** start Data to use **
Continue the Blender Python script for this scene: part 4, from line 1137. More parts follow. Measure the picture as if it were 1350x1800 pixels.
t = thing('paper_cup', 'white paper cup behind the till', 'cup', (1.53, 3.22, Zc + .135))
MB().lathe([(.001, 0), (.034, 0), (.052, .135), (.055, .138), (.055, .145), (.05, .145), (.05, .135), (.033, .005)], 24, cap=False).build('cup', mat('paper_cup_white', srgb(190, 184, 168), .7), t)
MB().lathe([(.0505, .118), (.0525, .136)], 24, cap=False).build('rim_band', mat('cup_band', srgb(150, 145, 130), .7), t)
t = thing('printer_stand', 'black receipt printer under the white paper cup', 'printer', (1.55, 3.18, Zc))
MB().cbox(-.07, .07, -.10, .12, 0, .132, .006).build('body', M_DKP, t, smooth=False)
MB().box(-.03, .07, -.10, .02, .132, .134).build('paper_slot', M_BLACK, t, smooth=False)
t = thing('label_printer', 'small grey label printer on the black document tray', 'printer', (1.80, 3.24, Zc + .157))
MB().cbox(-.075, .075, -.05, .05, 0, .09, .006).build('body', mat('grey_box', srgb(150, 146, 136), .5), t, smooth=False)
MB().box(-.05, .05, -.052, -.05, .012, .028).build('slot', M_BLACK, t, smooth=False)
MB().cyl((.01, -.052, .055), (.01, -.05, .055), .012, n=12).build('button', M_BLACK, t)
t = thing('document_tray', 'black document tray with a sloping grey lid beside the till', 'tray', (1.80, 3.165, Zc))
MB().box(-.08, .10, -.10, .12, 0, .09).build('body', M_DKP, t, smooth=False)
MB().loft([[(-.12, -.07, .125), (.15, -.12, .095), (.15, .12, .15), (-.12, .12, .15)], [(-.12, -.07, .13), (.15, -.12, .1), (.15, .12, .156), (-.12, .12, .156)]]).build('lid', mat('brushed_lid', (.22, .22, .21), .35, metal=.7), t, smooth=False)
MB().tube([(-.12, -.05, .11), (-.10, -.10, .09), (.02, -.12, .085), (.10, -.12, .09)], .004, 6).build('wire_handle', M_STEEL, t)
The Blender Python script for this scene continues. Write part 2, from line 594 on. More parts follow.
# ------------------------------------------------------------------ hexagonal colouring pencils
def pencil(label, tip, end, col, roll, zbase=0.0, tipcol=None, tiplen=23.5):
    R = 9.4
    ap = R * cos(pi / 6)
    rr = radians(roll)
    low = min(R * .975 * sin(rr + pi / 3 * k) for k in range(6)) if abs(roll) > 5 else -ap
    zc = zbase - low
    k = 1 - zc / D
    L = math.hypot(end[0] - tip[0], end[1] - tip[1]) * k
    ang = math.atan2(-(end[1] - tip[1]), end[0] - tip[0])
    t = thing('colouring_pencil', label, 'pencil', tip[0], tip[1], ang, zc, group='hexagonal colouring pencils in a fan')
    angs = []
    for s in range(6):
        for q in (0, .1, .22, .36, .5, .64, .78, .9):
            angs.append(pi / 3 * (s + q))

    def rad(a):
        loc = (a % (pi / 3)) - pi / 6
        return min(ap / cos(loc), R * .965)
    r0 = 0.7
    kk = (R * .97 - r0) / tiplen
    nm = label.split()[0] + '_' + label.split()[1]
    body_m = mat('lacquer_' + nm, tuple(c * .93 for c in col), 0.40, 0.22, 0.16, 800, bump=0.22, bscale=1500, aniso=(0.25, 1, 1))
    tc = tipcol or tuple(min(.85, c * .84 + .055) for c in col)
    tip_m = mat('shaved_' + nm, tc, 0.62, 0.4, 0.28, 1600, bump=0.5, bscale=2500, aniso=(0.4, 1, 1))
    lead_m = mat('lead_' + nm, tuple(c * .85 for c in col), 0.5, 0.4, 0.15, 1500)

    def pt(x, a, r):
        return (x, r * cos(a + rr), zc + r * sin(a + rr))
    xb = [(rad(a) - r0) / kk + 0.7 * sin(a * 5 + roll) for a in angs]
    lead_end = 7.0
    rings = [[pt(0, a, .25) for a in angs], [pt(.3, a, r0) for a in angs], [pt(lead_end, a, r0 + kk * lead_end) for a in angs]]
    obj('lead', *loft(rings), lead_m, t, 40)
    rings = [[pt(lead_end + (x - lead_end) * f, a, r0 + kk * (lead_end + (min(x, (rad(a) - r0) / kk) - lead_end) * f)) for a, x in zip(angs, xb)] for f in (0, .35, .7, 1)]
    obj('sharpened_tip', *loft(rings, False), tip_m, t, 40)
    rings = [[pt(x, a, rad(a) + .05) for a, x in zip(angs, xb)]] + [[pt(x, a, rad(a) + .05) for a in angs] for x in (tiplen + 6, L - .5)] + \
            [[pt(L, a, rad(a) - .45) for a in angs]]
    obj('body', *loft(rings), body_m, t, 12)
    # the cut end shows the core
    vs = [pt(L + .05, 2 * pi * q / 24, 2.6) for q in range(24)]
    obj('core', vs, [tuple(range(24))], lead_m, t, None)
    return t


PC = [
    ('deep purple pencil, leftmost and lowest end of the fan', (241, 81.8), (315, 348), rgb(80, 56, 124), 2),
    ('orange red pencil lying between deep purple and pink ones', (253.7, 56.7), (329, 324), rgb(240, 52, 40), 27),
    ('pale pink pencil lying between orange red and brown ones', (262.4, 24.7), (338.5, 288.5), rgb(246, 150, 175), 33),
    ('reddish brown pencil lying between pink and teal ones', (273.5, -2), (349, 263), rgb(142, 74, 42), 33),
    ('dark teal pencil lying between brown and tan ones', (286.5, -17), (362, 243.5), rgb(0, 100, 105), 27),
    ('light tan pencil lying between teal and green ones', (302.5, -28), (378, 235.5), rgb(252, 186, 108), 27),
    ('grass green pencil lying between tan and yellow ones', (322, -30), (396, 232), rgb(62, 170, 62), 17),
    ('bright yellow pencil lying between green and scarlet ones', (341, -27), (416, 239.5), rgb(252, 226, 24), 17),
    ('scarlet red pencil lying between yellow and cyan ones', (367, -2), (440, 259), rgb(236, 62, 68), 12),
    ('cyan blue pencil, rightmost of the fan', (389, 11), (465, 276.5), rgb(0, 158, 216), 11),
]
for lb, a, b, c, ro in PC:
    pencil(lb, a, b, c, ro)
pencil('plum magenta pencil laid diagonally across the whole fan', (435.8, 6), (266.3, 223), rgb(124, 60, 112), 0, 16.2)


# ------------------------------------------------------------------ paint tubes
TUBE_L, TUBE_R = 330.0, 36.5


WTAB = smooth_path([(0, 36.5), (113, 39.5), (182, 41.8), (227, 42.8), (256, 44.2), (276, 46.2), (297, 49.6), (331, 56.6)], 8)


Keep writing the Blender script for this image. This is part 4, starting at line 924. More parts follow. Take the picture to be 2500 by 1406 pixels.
** end Data to use **
**Problem to work on**
State only the number of lines in these entries that contain "Python".

**Task output**
2